The new fee will raise between $270,000 and $275,000, which is the current estimate for annual debt payments.
The city is also proposing to increase sanitation fees by $5 per month. The last increase was implemented in 2012. The increase will generate approximately $255,880 in additional revenue, which will be needed to help pay for the nearly $6 million in capital expenses at the landfill.
The idea of abolishing the Development Corporation of Snyder (DCOS) carried over from the public hearing into the regular meeting, with Mitch Hickman and Gayle Summers both raising questions about the effectiveness of the DCOS and whether the Snyder Chamber of Commerce should be providing hotel occupancy tax (HOT) funding for out-of-county events.
DCOS Executive Brooke Proctor told the council that she spoke to three businesses in the industrial park and railpark that the DCOS had recruited to Snyder. Combined, they employ 71 people with a total payroll of $4.7 million, she said.
Chamber president and CEO Linda Molina said the chamber board spoke to a lawyer with the Texas Hotel and Lodging Association who told them that there were no laws against providing HOT funds to out-of-county events, as long as they promoted tourism in the town or city providing the funds.
“It may be legal, but sometimes it doesn’t make sense to put money in another county,” Hickman said. 
He suggested that out-of-county expenditures of HOT funds be brought before the council for public discussion and council approval.
Summers took it a step further.
“We are asking that the (chamber) board and city give funds to people in Snyder and Scurry County, that’s only logical. People are upset because giving money to out-of-county events,” she said.
The council also approved a $362,681 bid for a new fire truck to replace the truck that was destroyed by fire recently. According to Fire Chief Perry Westmoreland, the new truck, which will have the same specs as the previous truck, will take six to eight months to build.

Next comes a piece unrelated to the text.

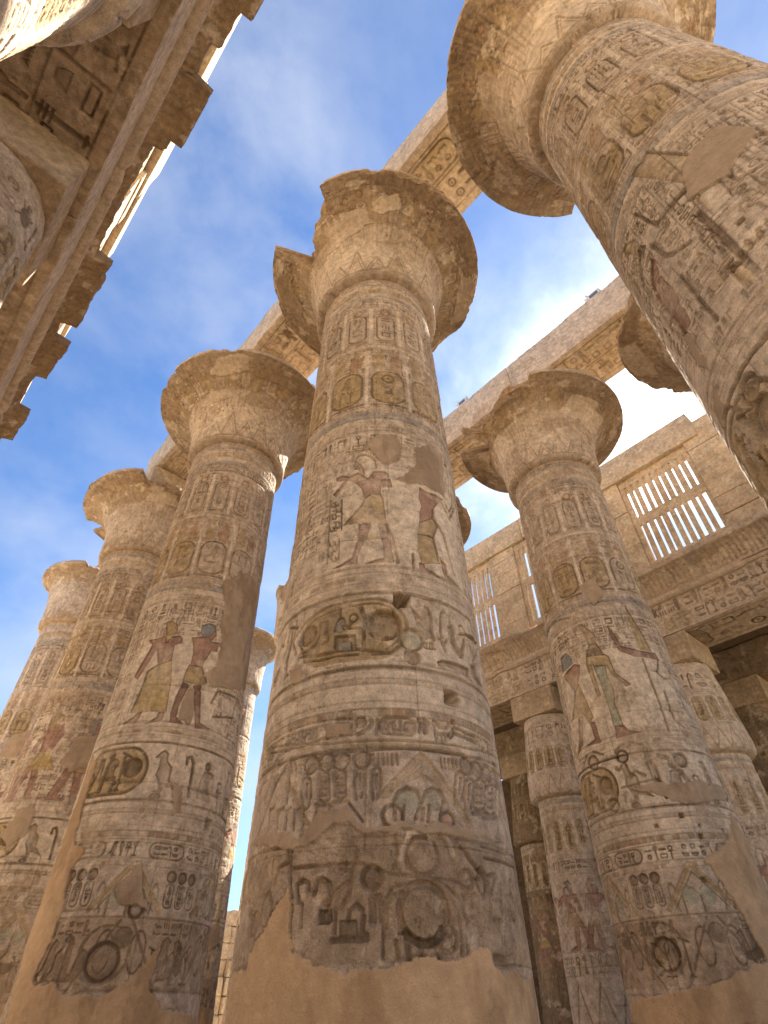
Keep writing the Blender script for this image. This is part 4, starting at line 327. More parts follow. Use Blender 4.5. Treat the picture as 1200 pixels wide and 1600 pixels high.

The Texas Municpal League will reimburse the city for the truck and then pursue reimbursement for itself from the other parties involved.
Westmoreland said the department will also have to replace approximately $43,000 in equipment that was on the truck. Because it is currently being held by investigators, he said he had been unable to perform an inventory of that equipment.
Council members agreed to sell nine properties to the highest bidders from a recent online auction. 
The properties were being sold to help cover tax and other liens placed by taxing entities. The high bids ranged from $175 to $4,326 and totaled $15,901.
The other taxing entities must also approve the sale before the deeds can be signed.
The council also approved the second and final reading of an ordinance update clarifying that property owners are responsible for keeping weeds mown to the middle of the alley and approved the monthly financial and investment reports.
The next council meeting will be Aug. 13 for a public hearing on taxes and the first reading of the budget, utility rates and taxes.